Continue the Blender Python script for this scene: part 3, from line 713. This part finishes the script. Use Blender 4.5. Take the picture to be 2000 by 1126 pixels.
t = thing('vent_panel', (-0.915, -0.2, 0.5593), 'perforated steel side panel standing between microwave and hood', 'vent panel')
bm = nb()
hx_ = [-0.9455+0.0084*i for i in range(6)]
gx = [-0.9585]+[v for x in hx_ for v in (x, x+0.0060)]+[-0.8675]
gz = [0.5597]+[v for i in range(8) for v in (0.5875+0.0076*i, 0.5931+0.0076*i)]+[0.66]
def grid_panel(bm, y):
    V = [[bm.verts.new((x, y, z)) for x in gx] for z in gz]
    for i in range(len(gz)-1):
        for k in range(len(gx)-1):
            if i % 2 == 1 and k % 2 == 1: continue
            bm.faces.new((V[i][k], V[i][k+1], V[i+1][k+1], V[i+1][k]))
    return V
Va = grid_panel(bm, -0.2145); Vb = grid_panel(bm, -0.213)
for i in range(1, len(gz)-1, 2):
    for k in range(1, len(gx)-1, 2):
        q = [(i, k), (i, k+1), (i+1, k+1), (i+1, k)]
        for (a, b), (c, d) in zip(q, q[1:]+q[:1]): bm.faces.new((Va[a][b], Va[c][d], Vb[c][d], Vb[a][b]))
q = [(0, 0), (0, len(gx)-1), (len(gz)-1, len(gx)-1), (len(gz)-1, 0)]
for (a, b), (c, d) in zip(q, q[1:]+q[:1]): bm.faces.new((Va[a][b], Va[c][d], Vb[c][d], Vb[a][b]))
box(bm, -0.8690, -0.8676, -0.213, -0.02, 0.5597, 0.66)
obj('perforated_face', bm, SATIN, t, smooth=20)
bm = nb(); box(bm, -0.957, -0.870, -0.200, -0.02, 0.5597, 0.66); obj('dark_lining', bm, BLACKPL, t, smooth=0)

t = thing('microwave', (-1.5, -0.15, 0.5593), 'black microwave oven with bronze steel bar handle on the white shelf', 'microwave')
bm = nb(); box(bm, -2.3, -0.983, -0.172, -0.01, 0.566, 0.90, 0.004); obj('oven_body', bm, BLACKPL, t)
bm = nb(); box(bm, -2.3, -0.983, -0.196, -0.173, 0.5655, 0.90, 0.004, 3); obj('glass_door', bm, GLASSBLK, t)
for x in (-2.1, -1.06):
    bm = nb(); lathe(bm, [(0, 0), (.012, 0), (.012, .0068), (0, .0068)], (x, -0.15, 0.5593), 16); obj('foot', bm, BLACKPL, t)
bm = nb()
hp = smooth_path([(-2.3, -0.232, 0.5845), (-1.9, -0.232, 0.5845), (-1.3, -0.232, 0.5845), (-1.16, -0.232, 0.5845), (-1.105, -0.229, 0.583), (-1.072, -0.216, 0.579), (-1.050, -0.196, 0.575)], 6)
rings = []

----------

PROBLEM TO SOLVE |
Nothing should be left out: repeat all of the data exactly.

PROBLEM SOLUTION |
Continue the Blender Python script for this scene: part 3, from line 713. This part finishes the script. Use Blender 4.5. Take the picture to be 2000 by 1126 pixels.
t = thing('vent_panel', (-0.915, -0.2, 0.5593), 'perforated steel side panel standing between microwave and hood', 'vent panel')
bm = nb()
hx_ = [-0.9455+0.0084*i for i in range(6)]
gx = [-0.9585]+[v for x in hx_ for v in (x, x+0.0060)]+[-0.8675]
gz = [0.5597]+[v for i in range(8) for v in (0.5875+0.0076*i, 0.5931+0.0076*i)]+[0.66]
def grid_panel(bm, y):
    V = [[bm.verts.new((x, y, z)) for x in gx] for z in gz]
    for i in range(len(gz)-1):
        for k in range(len(gx)-1):
            if i % 2 == 1 and k % 2 == 1: continue
            bm.faces.new((V[i][k], V[i][k+1], V[i+1][k+1], V[i+1][k]))
    return V
Va = grid_panel(bm, -0.2145); Vb = grid_panel(bm, -0.213)
for i in range(1, len(gz)-1, 2):
    for k in range(1, len(gx)-1, 2):
        q = [(i, k), (i, k+1), (i+1, k+1), (i+1, k)]
        for (a, b), (c, d) in zip(q, q[1:]+q[:1]): bm.faces.new((Va[a][b], Va[c][d], Vb[c][d], Vb[a][b]))
q = [(0, 0), (0, len(gx)-1), (len(gz)-1, len(gx)-1), (len(gz)-1, 0)]
for (a, b), (c, d) in zip(q, q[1:]+q[:1]): bm.faces.new((Va[a][b], Va[c][d], Vb[c][d], Vb[a][b]))
box(bm, -0.8690, -0.8676, -0.213, -0.02, 0.5597, 0.66)
obj('perforated_face', bm, SATIN, t, smooth=20)
bm = nb(); box(bm, -0.957, -0.870, -0.200, -0.02, 0.5597, 0.66); obj('dark_lining', bm, BLACKPL, t, smooth=0)

t = thing('microwave', (-1.5, -0.15, 0.5593), 'black microwave oven with bronze steel bar handle on the white shelf', 'microwave')
bm = nb(); box(bm, -2.3, -0.983, -0.172, -0.01, 0.566, 0.90, 0.004); obj('oven_body', bm, BLACKPL, t)
bm = nb(); box(bm, -2.3, -0.983, -0.196, -0.173, 0.5655, 0.90, 0.004, 3); obj('glass_door', bm, GLASSBLK, t)
for x in (-2.1, -1.06):
    bm = nb(); lathe(bm, [(0, 0), (.012, 0), (.012, .0068), (0, .0068)], (x, -0.15, 0.5593), 16); obj('foot', bm, BLACKPL, t)
bm = nb()
hp = smooth_path([(-2.3, -0.232, 0.5845), (-1.9, -0.232, 0.5845), (-1.3, -0.232, 0.5845), (-1.16, -0.232, 0.5845), (-1.105, -0.229, 0.583), (-1.072, -0.216, 0.579), (-1.050, -0.196, 0.575)], 6)
rings = []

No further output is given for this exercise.